### RECORDED INFORMATION
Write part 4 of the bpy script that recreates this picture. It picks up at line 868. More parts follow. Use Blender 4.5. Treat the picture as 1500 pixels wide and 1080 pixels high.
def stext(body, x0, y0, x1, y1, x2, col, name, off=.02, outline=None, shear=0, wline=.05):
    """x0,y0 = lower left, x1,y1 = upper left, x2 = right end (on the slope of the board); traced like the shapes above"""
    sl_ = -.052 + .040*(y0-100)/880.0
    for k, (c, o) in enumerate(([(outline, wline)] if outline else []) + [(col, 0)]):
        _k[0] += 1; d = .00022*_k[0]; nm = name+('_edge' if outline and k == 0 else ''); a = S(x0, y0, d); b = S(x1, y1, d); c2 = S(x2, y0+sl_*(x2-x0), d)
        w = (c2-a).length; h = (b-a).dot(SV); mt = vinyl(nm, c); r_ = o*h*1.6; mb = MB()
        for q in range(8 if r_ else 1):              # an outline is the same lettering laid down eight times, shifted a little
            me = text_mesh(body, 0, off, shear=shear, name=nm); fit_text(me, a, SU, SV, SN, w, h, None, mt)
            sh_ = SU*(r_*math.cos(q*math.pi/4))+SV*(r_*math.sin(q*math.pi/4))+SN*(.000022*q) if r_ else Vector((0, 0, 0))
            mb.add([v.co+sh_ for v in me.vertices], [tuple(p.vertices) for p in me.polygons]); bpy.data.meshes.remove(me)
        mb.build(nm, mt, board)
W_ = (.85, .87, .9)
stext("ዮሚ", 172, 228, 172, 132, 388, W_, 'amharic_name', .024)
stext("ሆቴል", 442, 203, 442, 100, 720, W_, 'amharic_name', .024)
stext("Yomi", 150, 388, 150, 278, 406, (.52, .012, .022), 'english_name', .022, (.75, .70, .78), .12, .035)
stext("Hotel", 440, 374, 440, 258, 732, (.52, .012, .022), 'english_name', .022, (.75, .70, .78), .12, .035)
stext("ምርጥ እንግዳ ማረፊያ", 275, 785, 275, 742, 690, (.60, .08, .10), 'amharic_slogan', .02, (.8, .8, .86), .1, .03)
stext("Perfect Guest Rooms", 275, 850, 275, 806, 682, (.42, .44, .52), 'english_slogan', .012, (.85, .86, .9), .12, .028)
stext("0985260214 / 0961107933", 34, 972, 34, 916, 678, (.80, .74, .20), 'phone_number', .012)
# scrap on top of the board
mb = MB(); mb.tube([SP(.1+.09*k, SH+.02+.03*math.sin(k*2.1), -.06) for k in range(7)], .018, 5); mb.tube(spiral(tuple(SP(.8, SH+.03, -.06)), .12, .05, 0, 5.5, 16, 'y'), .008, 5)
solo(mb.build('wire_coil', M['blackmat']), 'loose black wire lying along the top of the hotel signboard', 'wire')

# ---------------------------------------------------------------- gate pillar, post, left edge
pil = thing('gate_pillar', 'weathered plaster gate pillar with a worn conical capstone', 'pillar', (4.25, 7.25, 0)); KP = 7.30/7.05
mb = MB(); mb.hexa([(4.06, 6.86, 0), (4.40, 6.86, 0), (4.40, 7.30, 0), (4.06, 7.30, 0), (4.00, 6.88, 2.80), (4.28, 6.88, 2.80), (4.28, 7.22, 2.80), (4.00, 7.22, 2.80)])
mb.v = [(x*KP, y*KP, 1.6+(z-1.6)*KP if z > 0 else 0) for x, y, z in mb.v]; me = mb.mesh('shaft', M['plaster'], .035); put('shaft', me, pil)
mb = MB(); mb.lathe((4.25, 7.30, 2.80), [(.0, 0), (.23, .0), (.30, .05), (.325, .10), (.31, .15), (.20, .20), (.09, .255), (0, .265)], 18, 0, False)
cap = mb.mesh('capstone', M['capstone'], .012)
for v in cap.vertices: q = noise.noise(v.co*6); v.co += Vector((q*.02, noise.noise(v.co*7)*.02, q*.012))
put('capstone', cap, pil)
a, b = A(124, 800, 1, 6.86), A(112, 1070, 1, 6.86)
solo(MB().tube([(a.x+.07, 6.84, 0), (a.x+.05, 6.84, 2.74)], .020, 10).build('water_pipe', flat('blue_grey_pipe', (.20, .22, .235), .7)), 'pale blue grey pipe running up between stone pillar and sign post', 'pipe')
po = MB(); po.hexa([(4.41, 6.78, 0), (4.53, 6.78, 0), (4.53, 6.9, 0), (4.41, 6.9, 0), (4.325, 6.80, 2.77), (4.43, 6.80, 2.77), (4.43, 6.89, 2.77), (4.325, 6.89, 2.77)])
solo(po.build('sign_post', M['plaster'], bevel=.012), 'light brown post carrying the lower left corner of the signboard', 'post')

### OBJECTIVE
Write the whole listing out again. Keep every line exactly as it is.

### SOLUTION TO THE PROBLEM
Write part 4 of the bpy script that recreates this picture. It picks up at line 868. More parts follow. Use Blender 4.5. Treat the picture as 1500 pixels wide and 1080 pixels high.
def stext(body, x0, y0, x1, y1, x2, col, name, off=.02, outline=None, shear=0, wline=.05):
    """x0,y0 = lower left, x1,y1 = upper left, x2 = right end (on the slope of the board); traced like the shapes above"""
    sl_ = -.052 + .040*(y0-100)/880.0
    for k, (c, o) in enumerate(([(outline, wline)] if outline else []) + [(col, 0)]):
        _k[0] += 1; d = .00022*_k[0]; nm = name+('_edge' if outline and k == 0 else ''); a = S(x0, y0, d); b = S(x1, y1, d); c2 = S(x2, y0+sl_*(x2-x0), d)
        w = (c2-a).length; h = (b-a).dot(SV); mt = vinyl(nm, c); r_ = o*h*1.6; mb = MB()
        for q in range(8 if r_ else 1):              # an outline is the same lettering laid down eight times, shifted a little
            me = text_mesh(body, 0, off, shear=shear, name=nm); fit_text(me, a, SU, SV, SN, w, h, None, mt)
            sh_ = SU*(r_*math.cos(q*math.pi/4))+SV*(r_*math.sin(q*math.pi/4))+SN*(.000022*q) if r_ else Vector((0, 0, 0))
            mb.add([v.co+sh_ for v in me.vertices], [tuple(p.vertices) for p in me.polygons]); bpy.data.meshes.remove(me)
        mb.build(nm, mt, board)
W_ = (.85, .87, .9)
stext("ዮሚ", 172, 228, 172, 132, 388, W_, 'amharic_name', .024)
stext("ሆቴል", 442, 203, 442, 100, 720, W_, 'amharic_name', .024)
stext("Yomi", 150, 388, 150, 278, 406, (.52, .012, .022), 'english_name', .022, (.75, .70, .78), .12, .035)
stext("Hotel", 440, 374, 440, 258, 732, (.52, .012, .022), 'english_name', .022, (.75, .70, .78), .12, .035)
stext("ምርጥ እንግዳ ማረፊያ", 275, 785, 275, 742, 690, (.60, .08, .10), 'amharic_slogan', .02, (.8, .8, .86), .1, .03)
stext("Perfect Guest Rooms", 275, 850, 275, 806, 682, (.42, .44, .52), 'english_slogan', .012, (.85, .86, .9), .12, .028)
stext("0985260214 / 0961107933", 34, 972, 34, 916, 678, (.80, .74, .20), 'phone_number', .012)
# scrap on top of the board
mb = MB(); mb.tube([SP(.1+.09*k, SH+.02+.03*math.sin(k*2.1), -.06) for k in range(7)], .018, 5); mb.tube(spiral(tuple(SP(.8, SH+.03, -.06)), .12, .05, 0, 5.5, 16, 'y'), .008, 5)
solo(mb.build('wire_coil', M['blackmat']), 'loose black wire lying along the top of the hotel signboard', 'wire')

# ---------------------------------------------------------------- gate pillar, post, left edge
pil = thing('gate_pillar', 'weathered plaster gate pillar with a worn conical capstone', 'pillar', (4.25, 7.25, 0)); KP = 7.30/7.05
mb = MB(); mb.hexa([(4.06, 6.86, 0), (4.40, 6.86, 0), (4.40, 7.30, 0), (4.06, 7.30, 0), (4.00, 6.88, 2.80), (4.28, 6.88, 2.80), (4.28, 7.22, 2.80), (4.00, 7.22, 2.80)])
mb.v = [(x*KP, y*KP, 1.6+(z-1.6)*KP if z > 0 else 0) for x, y, z in mb.v]; me = mb.mesh('shaft', M['plaster'], .035); put('shaft', me, pil)
mb = MB(); mb.lathe((4.25, 7.30, 2.80), [(.0, 0), (.23, .0), (.30, .05), (.325, .10), (.31, .15), (.20, .20), (.09, .255), (0, .265)], 18, 0, False)
cap = mb.mesh('capstone', M['capstone'], .012)
for v in cap.vertices: q = noise.noise(v.co*6); v.co += Vector((q*.02, noise.noise(v.co*7)*.02, q*.012))
put('capstone', cap, pil)
a, b = A(124, 800, 1, 6.86), A(112, 1070, 1, 6.86)
solo(MB().tube([(a.x+.07, 6.84, 0), (a.x+.05, 6.84, 2.74)], .020, 10).build('water_pipe', flat('blue_grey_pipe', (.20, .22, .235), .7)), 'pale blue grey pipe running up between stone pillar and sign post', 'pipe')
po = MB(); po.hexa([(4.41, 6.78, 0), (4.53, 6.78, 0), (4.53, 6.9, 0), (4.41, 6.9, 0), (4.325, 6.80, 2.77), (4.43, 6.80, 2.77), (4.43, 6.89, 2.77), (4.325, 6.89, 2.77)])
solo(po.build('sign_post', M['plaster'], bevel=.012), 'light brown post carrying the lower left corner of the signboard', 'post')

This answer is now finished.